:: INPUT ROWS ::

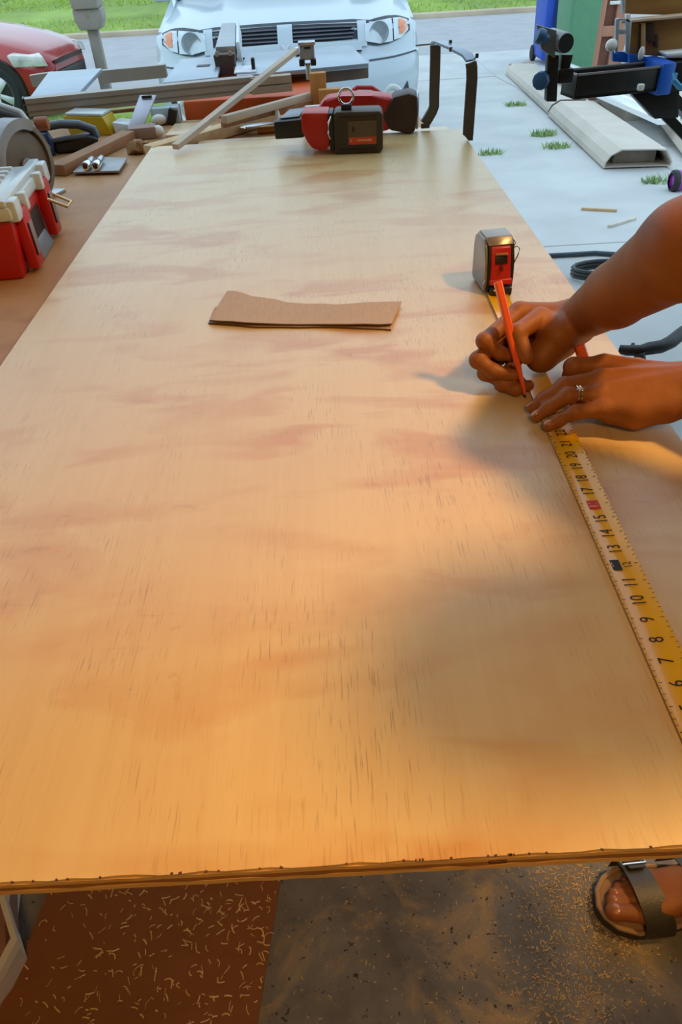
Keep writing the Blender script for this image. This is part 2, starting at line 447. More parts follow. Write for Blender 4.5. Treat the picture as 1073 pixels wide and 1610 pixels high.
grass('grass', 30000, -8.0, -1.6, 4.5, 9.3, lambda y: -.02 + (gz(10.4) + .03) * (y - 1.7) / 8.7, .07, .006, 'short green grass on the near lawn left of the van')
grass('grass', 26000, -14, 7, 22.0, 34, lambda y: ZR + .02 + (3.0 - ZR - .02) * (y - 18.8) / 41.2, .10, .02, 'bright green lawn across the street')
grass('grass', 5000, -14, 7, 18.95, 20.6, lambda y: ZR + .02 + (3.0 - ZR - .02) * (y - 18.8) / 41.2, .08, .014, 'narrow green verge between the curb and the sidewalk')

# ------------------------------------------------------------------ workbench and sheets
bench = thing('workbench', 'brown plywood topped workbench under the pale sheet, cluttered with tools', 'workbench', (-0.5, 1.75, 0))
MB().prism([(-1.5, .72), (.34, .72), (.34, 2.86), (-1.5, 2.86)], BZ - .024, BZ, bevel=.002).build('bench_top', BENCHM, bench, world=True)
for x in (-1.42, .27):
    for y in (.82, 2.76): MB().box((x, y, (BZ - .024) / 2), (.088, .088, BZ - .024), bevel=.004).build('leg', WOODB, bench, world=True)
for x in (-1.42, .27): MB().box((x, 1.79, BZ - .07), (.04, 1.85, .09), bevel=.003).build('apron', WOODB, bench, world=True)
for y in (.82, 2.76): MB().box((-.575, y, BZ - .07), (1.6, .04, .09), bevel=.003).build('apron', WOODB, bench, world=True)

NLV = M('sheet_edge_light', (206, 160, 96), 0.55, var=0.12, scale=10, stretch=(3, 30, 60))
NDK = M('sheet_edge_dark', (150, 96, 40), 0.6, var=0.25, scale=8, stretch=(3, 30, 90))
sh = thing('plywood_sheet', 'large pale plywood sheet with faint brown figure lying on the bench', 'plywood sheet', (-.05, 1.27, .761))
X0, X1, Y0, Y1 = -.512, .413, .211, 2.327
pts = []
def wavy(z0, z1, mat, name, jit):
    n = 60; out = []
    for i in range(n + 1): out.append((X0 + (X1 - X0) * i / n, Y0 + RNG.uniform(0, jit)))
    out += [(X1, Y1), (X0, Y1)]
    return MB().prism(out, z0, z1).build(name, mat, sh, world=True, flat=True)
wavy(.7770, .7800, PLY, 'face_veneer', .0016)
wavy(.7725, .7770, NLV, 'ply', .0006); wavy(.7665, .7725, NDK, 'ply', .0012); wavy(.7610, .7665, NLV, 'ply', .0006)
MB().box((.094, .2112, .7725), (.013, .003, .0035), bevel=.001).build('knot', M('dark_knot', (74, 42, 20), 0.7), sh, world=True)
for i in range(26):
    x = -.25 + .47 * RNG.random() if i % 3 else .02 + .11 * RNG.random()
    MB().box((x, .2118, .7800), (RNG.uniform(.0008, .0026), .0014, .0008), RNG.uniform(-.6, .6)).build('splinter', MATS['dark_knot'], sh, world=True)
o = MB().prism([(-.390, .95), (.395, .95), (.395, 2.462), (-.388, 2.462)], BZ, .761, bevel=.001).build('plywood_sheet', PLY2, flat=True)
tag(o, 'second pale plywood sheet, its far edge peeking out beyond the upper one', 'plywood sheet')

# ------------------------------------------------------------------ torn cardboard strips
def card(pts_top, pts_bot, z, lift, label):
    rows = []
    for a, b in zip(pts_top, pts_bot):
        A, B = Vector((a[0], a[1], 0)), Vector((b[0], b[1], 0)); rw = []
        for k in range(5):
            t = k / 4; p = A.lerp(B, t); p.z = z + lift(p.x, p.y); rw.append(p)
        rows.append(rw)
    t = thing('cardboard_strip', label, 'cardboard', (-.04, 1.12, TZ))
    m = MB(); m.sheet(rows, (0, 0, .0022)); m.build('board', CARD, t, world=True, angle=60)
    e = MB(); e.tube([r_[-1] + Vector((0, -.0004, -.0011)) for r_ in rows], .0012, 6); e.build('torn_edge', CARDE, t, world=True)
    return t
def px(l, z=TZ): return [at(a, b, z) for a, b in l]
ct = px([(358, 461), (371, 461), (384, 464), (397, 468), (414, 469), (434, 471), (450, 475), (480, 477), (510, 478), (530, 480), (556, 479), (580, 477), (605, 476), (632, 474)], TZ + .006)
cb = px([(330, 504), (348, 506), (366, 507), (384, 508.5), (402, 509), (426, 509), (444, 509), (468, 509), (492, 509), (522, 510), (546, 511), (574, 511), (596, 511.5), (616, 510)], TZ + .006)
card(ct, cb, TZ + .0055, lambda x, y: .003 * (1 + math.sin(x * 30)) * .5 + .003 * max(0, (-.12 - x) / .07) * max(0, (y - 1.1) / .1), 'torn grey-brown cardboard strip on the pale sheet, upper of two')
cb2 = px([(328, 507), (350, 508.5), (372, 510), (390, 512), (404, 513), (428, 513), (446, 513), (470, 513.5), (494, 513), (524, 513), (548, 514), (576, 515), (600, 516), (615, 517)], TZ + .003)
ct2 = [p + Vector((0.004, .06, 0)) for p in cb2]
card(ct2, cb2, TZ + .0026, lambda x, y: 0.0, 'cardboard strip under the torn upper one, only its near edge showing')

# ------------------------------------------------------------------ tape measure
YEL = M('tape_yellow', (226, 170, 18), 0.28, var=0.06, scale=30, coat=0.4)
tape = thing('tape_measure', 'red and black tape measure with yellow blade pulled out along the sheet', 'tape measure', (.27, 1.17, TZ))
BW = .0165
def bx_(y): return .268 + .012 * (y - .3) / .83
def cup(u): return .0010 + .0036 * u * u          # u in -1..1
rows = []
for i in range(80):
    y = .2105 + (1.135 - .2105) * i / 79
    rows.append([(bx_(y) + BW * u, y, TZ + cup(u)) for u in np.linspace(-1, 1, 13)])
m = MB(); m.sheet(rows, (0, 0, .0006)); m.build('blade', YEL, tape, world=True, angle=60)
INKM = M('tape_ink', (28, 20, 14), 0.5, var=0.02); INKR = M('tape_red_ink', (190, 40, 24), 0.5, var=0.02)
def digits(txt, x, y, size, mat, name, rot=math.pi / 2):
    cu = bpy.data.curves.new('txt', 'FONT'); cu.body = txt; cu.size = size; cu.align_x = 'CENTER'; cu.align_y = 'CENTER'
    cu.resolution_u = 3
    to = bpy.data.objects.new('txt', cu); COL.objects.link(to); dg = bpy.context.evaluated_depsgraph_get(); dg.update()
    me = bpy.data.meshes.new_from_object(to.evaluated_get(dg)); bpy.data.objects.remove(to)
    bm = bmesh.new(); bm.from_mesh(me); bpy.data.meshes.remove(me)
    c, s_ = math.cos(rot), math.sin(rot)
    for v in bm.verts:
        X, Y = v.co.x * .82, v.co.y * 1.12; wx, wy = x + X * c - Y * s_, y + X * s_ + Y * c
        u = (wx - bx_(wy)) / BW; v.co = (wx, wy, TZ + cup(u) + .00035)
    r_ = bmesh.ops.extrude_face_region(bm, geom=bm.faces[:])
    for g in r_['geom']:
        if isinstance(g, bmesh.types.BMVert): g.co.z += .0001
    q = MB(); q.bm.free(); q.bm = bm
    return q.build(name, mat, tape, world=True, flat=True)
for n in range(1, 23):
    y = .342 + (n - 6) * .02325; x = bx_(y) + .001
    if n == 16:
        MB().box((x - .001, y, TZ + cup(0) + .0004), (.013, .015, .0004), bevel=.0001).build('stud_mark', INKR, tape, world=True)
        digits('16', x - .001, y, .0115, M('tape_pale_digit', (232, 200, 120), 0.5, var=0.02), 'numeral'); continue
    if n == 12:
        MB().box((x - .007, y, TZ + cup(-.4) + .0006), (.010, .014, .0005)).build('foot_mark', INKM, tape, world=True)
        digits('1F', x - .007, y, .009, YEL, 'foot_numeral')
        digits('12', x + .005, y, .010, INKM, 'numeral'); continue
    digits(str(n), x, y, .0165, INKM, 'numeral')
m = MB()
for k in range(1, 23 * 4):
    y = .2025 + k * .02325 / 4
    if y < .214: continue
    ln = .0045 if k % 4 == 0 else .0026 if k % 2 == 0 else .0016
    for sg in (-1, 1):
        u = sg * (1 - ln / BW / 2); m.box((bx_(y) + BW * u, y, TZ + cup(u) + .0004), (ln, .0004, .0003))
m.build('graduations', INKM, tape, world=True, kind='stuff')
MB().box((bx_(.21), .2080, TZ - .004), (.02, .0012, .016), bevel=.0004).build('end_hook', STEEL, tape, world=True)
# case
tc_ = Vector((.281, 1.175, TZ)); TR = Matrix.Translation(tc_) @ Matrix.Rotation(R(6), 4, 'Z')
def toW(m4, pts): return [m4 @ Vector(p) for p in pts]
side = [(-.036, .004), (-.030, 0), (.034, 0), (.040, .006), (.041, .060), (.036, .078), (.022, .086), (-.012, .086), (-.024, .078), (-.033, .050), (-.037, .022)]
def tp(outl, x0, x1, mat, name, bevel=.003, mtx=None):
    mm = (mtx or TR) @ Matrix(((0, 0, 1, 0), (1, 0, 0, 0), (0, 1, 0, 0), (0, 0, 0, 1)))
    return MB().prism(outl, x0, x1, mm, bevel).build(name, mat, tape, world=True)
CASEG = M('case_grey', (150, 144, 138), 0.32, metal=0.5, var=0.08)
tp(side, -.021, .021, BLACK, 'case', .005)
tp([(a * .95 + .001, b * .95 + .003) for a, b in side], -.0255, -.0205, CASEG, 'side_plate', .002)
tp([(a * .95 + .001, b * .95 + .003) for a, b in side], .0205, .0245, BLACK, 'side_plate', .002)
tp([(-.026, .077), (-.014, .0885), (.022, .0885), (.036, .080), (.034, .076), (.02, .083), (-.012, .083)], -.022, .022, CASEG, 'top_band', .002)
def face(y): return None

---

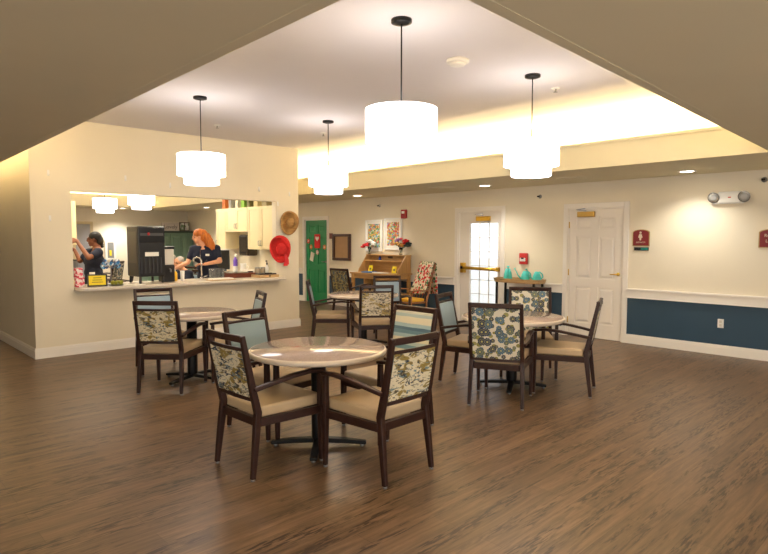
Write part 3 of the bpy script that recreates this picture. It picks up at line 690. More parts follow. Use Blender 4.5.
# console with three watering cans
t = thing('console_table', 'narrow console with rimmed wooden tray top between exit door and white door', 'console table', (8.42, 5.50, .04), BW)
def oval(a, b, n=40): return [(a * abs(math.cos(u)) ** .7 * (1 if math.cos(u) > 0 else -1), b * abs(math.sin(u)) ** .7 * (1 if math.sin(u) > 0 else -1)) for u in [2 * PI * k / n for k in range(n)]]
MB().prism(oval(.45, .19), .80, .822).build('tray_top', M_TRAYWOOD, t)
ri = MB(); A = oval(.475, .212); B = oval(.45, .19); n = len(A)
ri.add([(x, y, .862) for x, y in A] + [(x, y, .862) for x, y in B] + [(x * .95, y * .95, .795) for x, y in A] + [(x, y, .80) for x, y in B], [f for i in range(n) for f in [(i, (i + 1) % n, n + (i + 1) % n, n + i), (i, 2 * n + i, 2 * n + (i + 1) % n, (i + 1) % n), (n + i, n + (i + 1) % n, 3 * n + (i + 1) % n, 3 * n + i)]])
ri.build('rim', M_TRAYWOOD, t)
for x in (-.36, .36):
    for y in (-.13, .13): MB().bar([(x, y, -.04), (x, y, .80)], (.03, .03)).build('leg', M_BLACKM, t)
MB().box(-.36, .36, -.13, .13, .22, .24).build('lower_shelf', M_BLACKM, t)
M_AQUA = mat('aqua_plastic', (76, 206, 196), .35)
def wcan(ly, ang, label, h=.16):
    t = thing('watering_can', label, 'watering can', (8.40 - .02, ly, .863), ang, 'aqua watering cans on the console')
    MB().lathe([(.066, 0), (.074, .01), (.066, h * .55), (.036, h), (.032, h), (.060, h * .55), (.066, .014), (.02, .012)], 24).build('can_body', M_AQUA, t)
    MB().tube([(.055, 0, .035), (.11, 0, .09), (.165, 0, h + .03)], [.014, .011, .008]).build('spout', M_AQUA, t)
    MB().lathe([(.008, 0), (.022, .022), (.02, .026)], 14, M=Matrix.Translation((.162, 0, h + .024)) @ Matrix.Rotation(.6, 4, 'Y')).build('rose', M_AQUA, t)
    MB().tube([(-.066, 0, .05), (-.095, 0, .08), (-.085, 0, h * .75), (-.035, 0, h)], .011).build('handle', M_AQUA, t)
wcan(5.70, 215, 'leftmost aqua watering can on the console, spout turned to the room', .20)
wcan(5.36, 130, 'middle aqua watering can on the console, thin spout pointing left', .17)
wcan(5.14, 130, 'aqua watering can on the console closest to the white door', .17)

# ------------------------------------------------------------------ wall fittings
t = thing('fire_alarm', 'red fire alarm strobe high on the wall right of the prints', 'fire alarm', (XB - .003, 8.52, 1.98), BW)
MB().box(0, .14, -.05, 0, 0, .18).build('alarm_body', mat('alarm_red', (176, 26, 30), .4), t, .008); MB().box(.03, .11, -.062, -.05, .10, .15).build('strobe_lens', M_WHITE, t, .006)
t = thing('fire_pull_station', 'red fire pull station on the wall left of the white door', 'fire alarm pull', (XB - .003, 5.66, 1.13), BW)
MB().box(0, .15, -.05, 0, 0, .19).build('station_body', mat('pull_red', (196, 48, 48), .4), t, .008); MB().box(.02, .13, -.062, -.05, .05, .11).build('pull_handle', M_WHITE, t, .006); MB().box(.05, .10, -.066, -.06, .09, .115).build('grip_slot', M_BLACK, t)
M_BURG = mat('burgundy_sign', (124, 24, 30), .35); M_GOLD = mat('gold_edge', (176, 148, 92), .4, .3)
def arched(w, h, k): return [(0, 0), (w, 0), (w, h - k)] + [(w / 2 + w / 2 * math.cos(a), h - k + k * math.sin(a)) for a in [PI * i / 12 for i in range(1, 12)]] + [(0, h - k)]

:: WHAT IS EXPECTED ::
Lines containing the word "More" must all be returned from the material above.

:: FINISHED EXERCISE ::
Keep writing the Blender script for this image. This is part 2, starting at line 447. More parts follow. Write for Blender 4.5. Treat the picture as 1073 pixels wide and 1610 pixels high.
Write part 3 of the bpy script that recreates this picture. It picks up at line 690. More parts follow. Use Blender 4.5.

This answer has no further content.